> _What you will do_:
Every line of the records below should be restated exactly.

## Begin Task material

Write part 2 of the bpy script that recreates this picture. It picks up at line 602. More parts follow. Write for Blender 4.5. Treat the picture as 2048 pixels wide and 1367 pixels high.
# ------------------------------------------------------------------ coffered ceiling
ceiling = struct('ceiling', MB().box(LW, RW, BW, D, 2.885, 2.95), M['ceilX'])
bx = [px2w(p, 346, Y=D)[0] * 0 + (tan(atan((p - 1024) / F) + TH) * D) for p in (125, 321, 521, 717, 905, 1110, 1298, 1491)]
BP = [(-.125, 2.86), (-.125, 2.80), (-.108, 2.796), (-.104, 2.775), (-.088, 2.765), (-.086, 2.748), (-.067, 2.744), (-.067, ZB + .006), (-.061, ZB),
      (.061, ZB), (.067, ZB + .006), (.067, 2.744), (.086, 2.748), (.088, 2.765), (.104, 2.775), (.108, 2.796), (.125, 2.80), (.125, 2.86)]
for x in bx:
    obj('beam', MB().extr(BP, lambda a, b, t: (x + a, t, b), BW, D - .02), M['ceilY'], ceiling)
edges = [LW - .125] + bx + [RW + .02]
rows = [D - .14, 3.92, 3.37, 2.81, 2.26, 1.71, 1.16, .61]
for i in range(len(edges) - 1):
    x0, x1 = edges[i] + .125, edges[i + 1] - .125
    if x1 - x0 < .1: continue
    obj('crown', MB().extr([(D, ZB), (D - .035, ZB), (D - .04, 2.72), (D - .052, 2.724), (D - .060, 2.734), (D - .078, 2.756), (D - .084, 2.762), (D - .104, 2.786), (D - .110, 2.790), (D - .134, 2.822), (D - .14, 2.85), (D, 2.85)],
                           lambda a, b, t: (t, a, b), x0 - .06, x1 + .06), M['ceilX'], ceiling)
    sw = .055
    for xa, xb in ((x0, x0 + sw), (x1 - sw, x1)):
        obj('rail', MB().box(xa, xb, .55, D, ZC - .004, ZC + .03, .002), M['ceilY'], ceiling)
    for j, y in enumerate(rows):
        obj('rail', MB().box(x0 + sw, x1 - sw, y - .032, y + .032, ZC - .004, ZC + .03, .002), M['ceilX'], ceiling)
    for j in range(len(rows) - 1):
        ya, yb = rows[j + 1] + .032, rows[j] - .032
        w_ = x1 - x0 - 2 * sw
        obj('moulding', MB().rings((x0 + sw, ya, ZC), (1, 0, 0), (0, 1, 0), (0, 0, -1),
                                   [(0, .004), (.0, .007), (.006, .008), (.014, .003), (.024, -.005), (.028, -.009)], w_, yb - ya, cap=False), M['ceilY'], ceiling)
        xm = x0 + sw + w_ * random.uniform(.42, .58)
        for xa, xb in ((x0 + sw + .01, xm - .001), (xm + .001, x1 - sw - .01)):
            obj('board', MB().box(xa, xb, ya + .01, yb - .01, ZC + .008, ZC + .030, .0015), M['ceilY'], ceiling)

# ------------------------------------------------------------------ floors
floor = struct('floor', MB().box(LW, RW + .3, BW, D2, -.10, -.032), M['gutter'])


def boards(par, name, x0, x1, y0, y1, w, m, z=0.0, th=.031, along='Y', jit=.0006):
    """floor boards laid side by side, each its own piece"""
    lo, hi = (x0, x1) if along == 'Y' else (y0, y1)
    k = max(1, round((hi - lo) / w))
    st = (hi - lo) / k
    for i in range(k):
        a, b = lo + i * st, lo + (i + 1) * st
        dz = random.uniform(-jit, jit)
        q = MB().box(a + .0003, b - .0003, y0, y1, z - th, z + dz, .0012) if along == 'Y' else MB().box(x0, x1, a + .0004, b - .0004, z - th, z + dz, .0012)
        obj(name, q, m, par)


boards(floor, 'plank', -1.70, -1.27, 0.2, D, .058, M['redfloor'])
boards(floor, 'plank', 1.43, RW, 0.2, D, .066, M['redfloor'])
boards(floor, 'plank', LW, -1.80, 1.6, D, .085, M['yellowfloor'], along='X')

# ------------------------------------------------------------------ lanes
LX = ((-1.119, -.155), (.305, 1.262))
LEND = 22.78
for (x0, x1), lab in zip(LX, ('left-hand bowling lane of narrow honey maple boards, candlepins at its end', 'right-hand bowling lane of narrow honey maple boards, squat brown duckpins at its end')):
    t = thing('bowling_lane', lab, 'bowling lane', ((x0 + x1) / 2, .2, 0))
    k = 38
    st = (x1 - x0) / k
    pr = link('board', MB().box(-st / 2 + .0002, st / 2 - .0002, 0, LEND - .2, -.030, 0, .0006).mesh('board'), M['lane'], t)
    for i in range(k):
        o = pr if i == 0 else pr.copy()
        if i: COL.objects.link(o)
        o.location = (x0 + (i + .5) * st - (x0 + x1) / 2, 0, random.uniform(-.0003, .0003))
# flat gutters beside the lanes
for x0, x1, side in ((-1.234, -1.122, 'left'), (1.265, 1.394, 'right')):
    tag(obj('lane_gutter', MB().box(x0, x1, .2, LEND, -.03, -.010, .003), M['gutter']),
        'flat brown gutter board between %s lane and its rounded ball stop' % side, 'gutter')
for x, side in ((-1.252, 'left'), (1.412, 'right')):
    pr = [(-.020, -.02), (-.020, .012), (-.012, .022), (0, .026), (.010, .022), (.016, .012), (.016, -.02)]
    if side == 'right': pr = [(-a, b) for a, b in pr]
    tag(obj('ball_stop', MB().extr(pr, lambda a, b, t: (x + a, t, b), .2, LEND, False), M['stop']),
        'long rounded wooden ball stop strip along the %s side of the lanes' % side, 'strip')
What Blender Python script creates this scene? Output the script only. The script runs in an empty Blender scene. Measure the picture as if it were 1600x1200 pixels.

## End Task material

> _Response to this exercise_:
Write part 2 of the bpy script that recreates this picture. It picks up at line 602. More parts follow. Write for Blender 4.5. Treat the picture as 2048 pixels wide and 1367 pixels high.
# ------------------------------------------------------------------ coffered ceiling
ceiling = struct('ceiling', MB().box(LW, RW, BW, D, 2.885, 2.95), M['ceilX'])
bx = [px2w(p, 346, Y=D)[0] * 0 + (tan(atan((p - 1024) / F) + TH) * D) for p in (125, 321, 521, 717, 905, 1110, 1298, 1491)]
BP = [(-.125, 2.86), (-.125, 2.80), (-.108, 2.796), (-.104, 2.775), (-.088, 2.765), (-.086, 2.748), (-.067, 2.744), (-.067, ZB + .006), (-.061, ZB),
      (.061, ZB), (.067, ZB + .006), (.067, 2.744), (.086, 2.748), (.088, 2.765), (.104, 2.775), (.108, 2.796), (.125, 2.80), (.125, 2.86)]
for x in bx:
    obj('beam', MB().extr(BP, lambda a, b, t: (x + a, t, b), BW, D - .02), M['ceilY'], ceiling)
edges = [LW - .125] + bx + [RW + .02]
rows = [D - .14, 3.92, 3.37, 2.81, 2.26, 1.71, 1.16, .61]
for i in range(len(edges) - 1):
    x0, x1 = edges[i] + .125, edges[i + 1] - .125
    if x1 - x0 < .1: continue
    obj('crown', MB().extr([(D, ZB), (D - .035, ZB), (D - .04, 2.72), (D - .052, 2.724), (D - .060, 2.734), (D - .078, 2.756), (D - .084, 2.762), (D - .104, 2.786), (D - .110, 2.790), (D - .134, 2.822), (D - .14, 2.85), (D, 2.85)],
                           lambda a, b, t: (t, a, b), x0 - .06, x1 + .06), M['ceilX'], ceiling)
    sw = .055
    for xa, xb in ((x0, x0 + sw), (x1 - sw, x1)):
        obj('rail', MB().box(xa, xb, .55, D, ZC - .004, ZC + .03, .002), M['ceilY'], ceiling)
    for j, y in enumerate(rows):
        obj('rail', MB().box(x0 + sw, x1 - sw, y - .032, y + .032, ZC - .004, ZC + .03, .002), M['ceilX'], ceiling)
    for j in range(len(rows) - 1):
        ya, yb = rows[j + 1] + .032, rows[j] - .032
        w_ = x1 - x0 - 2 * sw
        obj('moulding', MB().rings((x0 + sw, ya, ZC), (1, 0, 0), (0, 1, 0), (0, 0, -1),
                                   [(0, .004), (.0, .007), (.006, .008), (.014, .003), (.024, -.005), (.028, -.009)], w_, yb - ya, cap=False), M['ceilY'], ceiling)
        xm = x0 + sw + w_ * random.uniform(.42, .58)
        for xa, xb in ((x0 + sw + .01, xm - .001), (xm + .001, x1 - sw - .01)):
            obj('board', MB().box(xa, xb, ya + .01, yb - .01, ZC + .008, ZC + .030, .0015), M['ceilY'], ceiling)

# ------------------------------------------------------------------ floors
floor = struct('floor', MB().box(LW, RW + .3, BW, D2, -.10, -.032), M['gutter'])


def boards(par, name, x0, x1, y0, y1, w, m, z=0.0, th=.031, along='Y', jit=.0006):
    """floor boards laid side by side, each its own piece"""
    lo, hi = (x0, x1) if along == 'Y' else (y0, y1)
    k = max(1, round((hi - lo) / w))
    st = (hi - lo) / k
    for i in range(k):
        a, b = lo + i * st, lo + (i + 1) * st
        dz = random.uniform(-jit, jit)
        q = MB().box(a + .0003, b - .0003, y0, y1, z - th, z + dz, .0012) if along == 'Y' else MB().box(x0, x1, a + .0004, b - .0004, z - th, z + dz, .0012)
        obj(name, q, m, par)


boards(floor, 'plank', -1.70, -1.27, 0.2, D, .058, M['redfloor'])
boards(floor, 'plank', 1.43, RW, 0.2, D, .066, M['redfloor'])
boards(floor, 'plank', LW, -1.80, 1.6, D, .085, M['yellowfloor'], along='X')

# ------------------------------------------------------------------ lanes
LX = ((-1.119, -.155), (.305, 1.262))
LEND = 22.78
for (x0, x1), lab in zip(LX, ('left-hand bowling lane of narrow honey maple boards, candlepins at its end', 'right-hand bowling lane of narrow honey maple boards, squat brown duckpins at its end')):
    t = thing('bowling_lane', lab, 'bowling lane', ((x0 + x1) / 2, .2, 0))
    k = 38
    st = (x1 - x0) / k
    pr = link('board', MB().box(-st / 2 + .0002, st / 2 - .0002, 0, LEND - .2, -.030, 0, .0006).mesh('board'), M['lane'], t)
    for i in range(k):
        o = pr if i == 0 else pr.copy()
        if i: COL.objects.link(o)
        o.location = (x0 + (i + .5) * st - (x0 + x1) / 2, 0, random.uniform(-.0003, .0003))
# flat gutters beside the lanes
for x0, x1, side in ((-1.234, -1.122, 'left'), (1.265, 1.394, 'right')):
    tag(obj('lane_gutter', MB().box(x0, x1, .2, LEND, -.03, -.010, .003), M['gutter']),
        'flat brown gutter board between %s lane and its rounded ball stop' % side, 'gutter')
for x, side in ((-1.252, 'left'), (1.412, 'right')):
    pr = [(-.020, -.02), (-.020, .012), (-.012, .022), (0, .026), (.010, .022), (.016, .012), (.016, -.02)]
    if side == 'right': pr = [(-a, b) for a, b in pr]
    tag(obj('ball_stop', MB().extr(pr, lambda a, b, t: (x + a, t, b), .2, LEND, False), M['stop']),
        'long rounded wooden ball stop strip along the %s side of the lanes' % side, 'strip')
What Blender Python script creates this scene? Output the script only. The script runs in an empty Blender scene. Measure the picture as if it were 1600x1200 pixels.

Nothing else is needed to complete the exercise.